I know I was made for this. To enjoy the chase of excellence, and the satisfaction of a job well done. But some days I just don’t want to do it. Last week I sat at a table of lovely women and realized I was the only one there without a paying occupation. Of course they were sweet about it and tried to highlight all the things I do (like writing, blogging, homeschooling, etc.) none of which I get paid for.


In that moment, I kind of wished I had more to lend to my name than just another mom home with her kids who no longer has a career to return to even if I wanted to. Today, again, my work will primarily consist of figuring out how to convince my 2 year old that I don’t know how to replace the batteries in his broken light saber and couldn’t he just use one of the three other ones that do work.


I did five loads of laundry, cooked multiple meals, rationed snacks, taught four school subjects, read aloud, sent emails, and made a list of things for my husband to do tonight when I’m at church for a rehearsal. I did not shower, clean my kitchen, finish my daughter’s math or reading with her, fill backpacks for tomorrow or dozens of other things I’m probably forgetting. Some my husband will do tonight after he gets home from work and I head out the door. Others I will tackle when I get home and probably should be relaxing so my head doesn’t explode. But another bunch just plain won’t get done.
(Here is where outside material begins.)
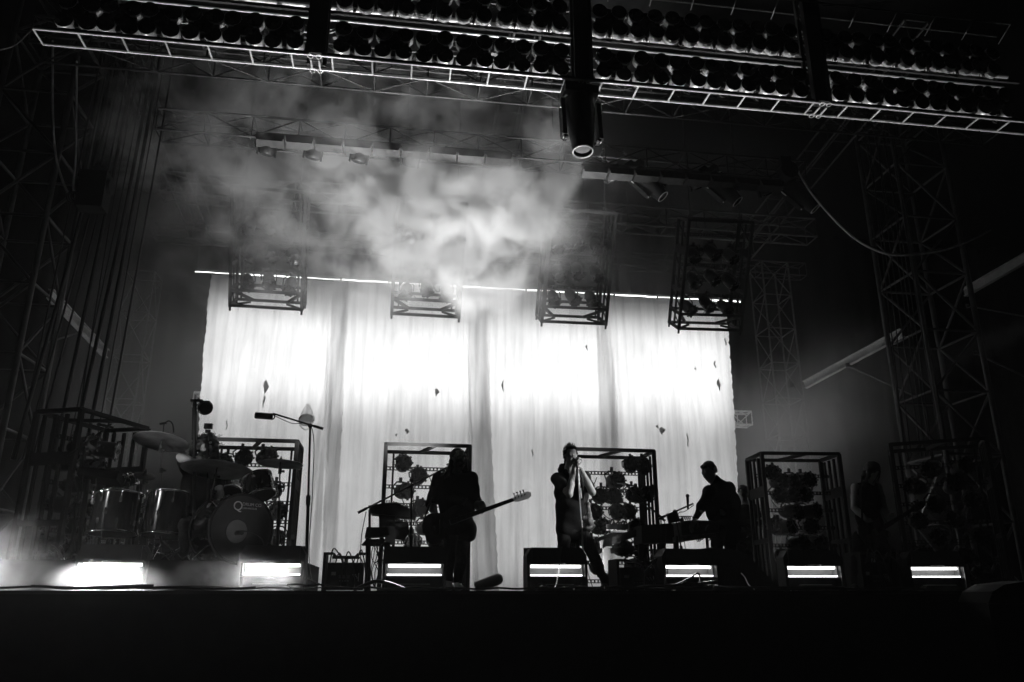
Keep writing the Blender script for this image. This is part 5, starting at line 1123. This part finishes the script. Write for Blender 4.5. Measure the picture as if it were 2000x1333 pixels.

I have to believe this is not how it was meant to be. We were meant to work, to be challenged and to accomplish things. But the curse of sin is the harried, busy pace. The meaningless tasks that must be repeated again and again, and very little satisfaction comes from them. The constant feeling of running behind and never being enough.


While I know we won’t ever fully escape the tyranny of labor, I think Jesus did intend us to live free. That freedom comes in our attitude toward work and how we allow it to connect us to God. I love Brother Lawrence because he recognized that he could experience God’s presence in his daily routine of washing pots in the monastery. Monks live a very routine life, from the daily offices of prayer to the chores and tasks they were assigned.


Can I do this? Can I let God speak to me and make my most annoying moments and repetitive chores times of prayer? Can I let my work, unpaid and seemingly insignificant as it is, be holy? Only if I am willing to surrender my agenda and pride and truly do all as unto the Lord. That sounds so deeply spiritual but for me it mostly looks like praying under my breath and trying not to bang the pots too loudly in frustration. Taking a tender moment to wonder at how fast my son is growing and verbally thank God for him, as I change yet another diaper. I fail at this more than I succeed but just attempting it is a victory and takes me one step closer to redeeming the curse; the one I am overcoming day by day as I work out my salvation and seek, even in the smallest of ways, to become more like the most holy, servant of all.